Penses-tu qu’exercer ta profession aurait été plus facile si tu n’avais pas été noire ?
Il faut savoir que la situation peut aussi être compliquée pour les comédiennes blanches, qui doivent affronter la concurrence.
Néanmoins, une fois leur place faite dans leur métier, elles n’ont pas à payer le prix de la discrimination raciale.
Montée des Marches des 16 co-auteures de Noire n’est pas mon métier au festival de Cannes 2018
Comment expliquer le manque de diversité dans le monde du cinéma, de la télévision, du théâtre?
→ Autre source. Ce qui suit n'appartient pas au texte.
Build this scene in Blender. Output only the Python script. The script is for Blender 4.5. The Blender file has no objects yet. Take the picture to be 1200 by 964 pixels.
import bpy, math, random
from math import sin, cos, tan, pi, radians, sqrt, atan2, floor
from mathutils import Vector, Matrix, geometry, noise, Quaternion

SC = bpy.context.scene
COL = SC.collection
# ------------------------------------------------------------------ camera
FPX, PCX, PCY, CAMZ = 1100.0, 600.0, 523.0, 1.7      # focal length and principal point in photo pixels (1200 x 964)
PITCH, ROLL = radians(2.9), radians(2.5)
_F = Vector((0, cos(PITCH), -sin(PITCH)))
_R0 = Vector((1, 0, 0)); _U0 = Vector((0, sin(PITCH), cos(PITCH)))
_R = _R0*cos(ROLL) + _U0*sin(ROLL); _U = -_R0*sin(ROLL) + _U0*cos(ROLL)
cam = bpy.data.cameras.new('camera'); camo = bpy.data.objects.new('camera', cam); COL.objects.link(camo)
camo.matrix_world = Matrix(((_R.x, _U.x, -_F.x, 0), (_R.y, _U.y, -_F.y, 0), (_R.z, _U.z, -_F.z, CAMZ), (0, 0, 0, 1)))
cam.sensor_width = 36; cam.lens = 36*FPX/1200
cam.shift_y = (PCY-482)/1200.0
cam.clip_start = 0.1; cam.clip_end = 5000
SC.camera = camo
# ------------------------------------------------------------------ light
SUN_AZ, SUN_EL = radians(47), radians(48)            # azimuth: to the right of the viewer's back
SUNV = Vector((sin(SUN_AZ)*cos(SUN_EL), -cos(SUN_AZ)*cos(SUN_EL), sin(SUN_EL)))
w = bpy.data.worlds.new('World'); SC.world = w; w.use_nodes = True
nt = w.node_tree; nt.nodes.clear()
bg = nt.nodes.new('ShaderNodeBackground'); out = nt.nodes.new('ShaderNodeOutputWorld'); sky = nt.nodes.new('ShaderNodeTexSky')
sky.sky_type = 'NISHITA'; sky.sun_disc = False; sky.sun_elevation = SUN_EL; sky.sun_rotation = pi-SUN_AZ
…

Une femme noire grosse au coeur du scénario, ça fait peur à l’écran ! Les réalisateurs se demandent: comment va-t-on pouvoir se projeter à travers elle, la trouver belle, intéresser les spectateurs ?
Le regard de l’homme valide ou invalide le corps de la femme, cette dernière est soumise à son approbation. Je ne vais pas rentrer dans des cases pour me soumettre aux diktats qui pèsent sur le corps des femmes.
Le cinéma français veut des filles mignonnes et normées. Il arrive souvent qu’un personnage noir désiré dans le scénario de départ disparaisse à la dernière étape du casting. Tout cela pour coller aux standards et aux préjugés habituels!
Mais quand je pense aux standards de beauté, je ne me limite pas à la France. En Italie, aux Antilles, en Angleterre, ou dans certains pays d’Afrique, mon identité et le regard posé sur mon apparence, ne sont pas toujours soumis aux mêmes injonctions.
Aujourd’hui, le public prend en compte cette pluralité. Il veut voir d’autres destins, d’autres histoires, d’autres physiques!
Que dirais-tu aux jeunes filles noires qui veulent devenir comédiennes ou actrices?
Dans une société où l’on est discriminé, il faut fournir plus de travail que ceux qui ne le sont pas. Mais il ne faut abandonner ses rêves, aujourd’hui il est possible d’être dans l’action !
Quels sont tes projets pour le futur ?
Je joue dans le film Black Snake de Thomas Ngijol et Karole Rocher (sortie le 26 décembre 2018, ndlr.). Je travaille sur des projets d’écriture personnels. J’ai aussi terminé un scénario de court-métrage, et j’écris un texte de seul en scène qui sera mis en scène par Frédéric Maragnani.